ENTRIES ->

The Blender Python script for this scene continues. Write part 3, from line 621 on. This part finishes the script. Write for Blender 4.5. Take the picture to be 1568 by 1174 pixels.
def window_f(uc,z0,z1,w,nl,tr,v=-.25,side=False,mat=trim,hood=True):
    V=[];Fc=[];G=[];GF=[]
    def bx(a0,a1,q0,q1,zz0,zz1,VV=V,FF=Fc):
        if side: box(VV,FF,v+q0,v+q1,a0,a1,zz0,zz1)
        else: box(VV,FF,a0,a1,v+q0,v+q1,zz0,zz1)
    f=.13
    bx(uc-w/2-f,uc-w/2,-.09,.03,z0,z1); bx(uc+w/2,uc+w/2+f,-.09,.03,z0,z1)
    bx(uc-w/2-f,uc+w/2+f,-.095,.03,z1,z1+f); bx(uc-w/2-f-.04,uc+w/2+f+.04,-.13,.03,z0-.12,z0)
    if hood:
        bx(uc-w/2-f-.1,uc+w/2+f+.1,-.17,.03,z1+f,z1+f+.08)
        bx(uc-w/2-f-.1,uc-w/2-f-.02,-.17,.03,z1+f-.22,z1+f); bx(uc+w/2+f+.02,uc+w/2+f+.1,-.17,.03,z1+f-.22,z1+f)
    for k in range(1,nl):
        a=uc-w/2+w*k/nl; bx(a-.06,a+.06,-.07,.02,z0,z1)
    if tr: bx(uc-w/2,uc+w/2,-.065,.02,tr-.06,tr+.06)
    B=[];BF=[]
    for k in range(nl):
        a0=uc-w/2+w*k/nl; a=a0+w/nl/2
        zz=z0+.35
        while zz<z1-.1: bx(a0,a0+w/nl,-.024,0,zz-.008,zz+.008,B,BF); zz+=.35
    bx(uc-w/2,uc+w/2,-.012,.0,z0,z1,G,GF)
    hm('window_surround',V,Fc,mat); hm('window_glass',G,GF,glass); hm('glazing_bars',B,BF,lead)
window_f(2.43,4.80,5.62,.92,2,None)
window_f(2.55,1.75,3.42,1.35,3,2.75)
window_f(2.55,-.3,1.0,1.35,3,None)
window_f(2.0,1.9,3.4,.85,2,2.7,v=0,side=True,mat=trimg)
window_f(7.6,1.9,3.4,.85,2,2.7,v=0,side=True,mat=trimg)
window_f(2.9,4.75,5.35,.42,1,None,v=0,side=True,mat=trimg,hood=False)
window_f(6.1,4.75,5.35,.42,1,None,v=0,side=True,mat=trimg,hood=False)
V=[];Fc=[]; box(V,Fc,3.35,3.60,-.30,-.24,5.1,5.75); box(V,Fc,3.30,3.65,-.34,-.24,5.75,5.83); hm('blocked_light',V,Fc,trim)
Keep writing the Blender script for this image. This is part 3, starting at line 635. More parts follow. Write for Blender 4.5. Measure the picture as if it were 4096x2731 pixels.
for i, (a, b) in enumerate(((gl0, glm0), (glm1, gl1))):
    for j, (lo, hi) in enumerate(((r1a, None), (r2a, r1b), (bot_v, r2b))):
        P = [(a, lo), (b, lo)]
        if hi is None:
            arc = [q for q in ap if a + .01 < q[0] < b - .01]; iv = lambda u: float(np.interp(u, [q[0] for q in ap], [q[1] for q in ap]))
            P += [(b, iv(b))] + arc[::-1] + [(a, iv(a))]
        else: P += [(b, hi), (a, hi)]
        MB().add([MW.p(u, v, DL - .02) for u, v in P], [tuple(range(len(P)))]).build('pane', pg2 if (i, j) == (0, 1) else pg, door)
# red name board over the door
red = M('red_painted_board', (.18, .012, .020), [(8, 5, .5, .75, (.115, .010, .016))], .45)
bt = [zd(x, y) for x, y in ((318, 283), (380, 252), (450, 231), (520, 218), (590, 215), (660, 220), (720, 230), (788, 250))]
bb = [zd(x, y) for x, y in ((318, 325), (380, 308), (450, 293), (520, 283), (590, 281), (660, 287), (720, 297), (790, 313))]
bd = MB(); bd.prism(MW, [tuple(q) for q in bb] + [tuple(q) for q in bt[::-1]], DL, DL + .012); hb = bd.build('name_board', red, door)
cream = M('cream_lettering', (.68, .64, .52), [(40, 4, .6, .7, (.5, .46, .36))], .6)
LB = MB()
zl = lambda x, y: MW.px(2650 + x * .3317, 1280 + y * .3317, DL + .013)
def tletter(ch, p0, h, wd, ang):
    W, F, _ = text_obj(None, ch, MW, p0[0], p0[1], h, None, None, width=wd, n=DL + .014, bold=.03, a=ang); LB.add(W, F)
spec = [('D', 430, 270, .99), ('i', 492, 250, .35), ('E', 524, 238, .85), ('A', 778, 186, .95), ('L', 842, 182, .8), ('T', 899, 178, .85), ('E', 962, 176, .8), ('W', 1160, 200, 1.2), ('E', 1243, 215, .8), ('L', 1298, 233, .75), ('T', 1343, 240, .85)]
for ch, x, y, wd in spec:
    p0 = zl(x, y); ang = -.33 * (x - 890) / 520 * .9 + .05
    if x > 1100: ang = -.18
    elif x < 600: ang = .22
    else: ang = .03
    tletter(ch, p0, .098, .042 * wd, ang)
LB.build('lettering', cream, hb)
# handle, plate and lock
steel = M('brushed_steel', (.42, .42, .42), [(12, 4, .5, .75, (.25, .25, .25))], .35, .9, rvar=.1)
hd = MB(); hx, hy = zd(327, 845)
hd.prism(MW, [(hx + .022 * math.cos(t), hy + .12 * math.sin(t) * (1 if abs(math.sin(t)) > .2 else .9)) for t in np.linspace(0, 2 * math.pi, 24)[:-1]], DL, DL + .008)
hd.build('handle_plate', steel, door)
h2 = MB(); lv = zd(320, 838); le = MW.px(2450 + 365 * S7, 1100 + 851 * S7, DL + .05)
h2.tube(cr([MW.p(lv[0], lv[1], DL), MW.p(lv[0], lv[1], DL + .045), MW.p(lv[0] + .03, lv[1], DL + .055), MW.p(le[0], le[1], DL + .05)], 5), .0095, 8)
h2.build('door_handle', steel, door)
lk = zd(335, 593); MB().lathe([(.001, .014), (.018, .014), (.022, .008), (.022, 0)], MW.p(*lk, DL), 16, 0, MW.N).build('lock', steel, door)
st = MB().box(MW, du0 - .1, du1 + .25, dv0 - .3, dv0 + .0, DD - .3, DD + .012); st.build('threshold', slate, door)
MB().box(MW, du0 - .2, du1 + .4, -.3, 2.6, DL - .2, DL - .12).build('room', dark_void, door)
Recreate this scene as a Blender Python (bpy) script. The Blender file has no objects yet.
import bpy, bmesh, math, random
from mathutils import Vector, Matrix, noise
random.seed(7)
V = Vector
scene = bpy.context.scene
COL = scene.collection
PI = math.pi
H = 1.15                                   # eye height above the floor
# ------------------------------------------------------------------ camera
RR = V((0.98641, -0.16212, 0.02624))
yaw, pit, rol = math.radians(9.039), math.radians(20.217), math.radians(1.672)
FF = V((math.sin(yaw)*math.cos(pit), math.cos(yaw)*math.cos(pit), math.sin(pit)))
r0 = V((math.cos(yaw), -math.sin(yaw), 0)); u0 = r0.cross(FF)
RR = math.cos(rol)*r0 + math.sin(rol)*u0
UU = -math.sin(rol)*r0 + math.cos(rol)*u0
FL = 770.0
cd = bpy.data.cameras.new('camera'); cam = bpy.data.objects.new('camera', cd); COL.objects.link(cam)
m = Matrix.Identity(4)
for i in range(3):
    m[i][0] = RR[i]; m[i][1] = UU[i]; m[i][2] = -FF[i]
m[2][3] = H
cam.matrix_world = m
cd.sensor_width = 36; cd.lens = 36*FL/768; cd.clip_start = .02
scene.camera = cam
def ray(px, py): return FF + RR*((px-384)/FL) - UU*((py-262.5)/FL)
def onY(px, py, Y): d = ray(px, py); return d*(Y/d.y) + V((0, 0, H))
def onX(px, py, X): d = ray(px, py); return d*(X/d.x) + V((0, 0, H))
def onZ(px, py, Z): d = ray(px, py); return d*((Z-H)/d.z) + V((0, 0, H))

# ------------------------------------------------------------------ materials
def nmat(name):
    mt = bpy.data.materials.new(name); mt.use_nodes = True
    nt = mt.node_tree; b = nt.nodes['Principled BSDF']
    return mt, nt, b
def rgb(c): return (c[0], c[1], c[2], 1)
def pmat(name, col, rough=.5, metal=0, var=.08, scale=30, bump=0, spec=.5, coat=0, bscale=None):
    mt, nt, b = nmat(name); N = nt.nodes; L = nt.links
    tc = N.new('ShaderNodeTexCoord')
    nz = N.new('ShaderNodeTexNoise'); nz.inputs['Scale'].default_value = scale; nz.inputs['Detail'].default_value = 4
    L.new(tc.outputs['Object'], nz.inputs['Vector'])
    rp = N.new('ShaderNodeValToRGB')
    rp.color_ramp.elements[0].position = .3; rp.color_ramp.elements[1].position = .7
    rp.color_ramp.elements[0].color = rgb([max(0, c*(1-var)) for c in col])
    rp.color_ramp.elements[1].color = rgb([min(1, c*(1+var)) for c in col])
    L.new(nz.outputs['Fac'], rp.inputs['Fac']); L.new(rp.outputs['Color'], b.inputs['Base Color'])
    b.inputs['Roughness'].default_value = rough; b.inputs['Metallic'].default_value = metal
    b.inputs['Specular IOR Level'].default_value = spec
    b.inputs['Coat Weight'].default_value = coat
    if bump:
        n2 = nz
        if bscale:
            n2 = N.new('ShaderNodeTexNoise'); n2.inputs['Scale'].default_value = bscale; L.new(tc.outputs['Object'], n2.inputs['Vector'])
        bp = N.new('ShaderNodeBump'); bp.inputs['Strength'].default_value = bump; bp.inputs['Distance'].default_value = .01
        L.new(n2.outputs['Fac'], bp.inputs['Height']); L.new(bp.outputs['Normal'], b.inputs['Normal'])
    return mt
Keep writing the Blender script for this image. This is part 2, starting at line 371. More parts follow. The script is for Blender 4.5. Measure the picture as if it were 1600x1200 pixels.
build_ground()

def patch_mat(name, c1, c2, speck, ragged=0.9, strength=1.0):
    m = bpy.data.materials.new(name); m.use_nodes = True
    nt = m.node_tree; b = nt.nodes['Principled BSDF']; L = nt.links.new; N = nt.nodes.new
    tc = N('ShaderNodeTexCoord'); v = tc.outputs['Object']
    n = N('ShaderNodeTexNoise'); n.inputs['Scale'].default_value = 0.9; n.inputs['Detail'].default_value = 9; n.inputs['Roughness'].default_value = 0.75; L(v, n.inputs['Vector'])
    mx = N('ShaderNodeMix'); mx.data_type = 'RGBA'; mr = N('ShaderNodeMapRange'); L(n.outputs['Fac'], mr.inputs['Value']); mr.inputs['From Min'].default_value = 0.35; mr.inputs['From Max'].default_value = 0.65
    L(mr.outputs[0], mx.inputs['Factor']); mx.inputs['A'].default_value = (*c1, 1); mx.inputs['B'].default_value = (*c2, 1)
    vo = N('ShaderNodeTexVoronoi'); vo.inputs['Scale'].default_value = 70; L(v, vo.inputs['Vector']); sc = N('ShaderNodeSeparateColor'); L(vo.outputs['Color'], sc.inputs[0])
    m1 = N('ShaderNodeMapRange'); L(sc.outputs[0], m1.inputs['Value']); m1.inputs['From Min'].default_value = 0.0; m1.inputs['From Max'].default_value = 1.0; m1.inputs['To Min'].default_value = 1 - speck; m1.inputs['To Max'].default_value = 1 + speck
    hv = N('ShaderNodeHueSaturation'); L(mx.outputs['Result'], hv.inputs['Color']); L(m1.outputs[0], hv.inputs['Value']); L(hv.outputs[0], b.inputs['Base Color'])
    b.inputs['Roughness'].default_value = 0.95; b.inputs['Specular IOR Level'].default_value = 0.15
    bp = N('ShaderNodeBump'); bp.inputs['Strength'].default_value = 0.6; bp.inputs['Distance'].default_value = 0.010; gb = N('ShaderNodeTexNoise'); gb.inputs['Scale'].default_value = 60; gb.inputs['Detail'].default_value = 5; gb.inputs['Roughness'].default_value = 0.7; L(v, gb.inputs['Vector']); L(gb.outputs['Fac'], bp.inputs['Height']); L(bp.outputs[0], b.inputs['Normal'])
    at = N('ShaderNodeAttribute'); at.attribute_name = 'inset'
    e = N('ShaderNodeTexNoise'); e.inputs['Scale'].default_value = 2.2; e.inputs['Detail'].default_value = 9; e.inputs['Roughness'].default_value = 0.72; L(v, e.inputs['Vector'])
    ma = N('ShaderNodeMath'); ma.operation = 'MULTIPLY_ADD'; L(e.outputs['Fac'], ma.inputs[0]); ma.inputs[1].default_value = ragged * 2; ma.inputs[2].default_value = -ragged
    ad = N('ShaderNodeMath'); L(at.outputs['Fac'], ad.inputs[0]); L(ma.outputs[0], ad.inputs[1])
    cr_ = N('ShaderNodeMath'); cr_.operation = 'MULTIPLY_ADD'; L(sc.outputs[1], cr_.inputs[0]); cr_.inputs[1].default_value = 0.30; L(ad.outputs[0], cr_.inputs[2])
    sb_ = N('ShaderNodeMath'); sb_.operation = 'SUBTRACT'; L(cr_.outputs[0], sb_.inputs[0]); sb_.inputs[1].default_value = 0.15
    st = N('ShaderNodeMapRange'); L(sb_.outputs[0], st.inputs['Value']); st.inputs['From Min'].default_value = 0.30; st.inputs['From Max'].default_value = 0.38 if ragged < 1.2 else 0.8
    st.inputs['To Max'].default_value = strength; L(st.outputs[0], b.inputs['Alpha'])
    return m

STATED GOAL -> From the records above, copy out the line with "were 1600x1200 pixels.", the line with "build_ground()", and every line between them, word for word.

THE OUTPUT ->
Keep writing the Blender script for this image. This is part 2, starting at line 371. More parts follow. The script is for Blender 4.5. Measure the picture as if it were 1600x1200 pixels.
build_ground()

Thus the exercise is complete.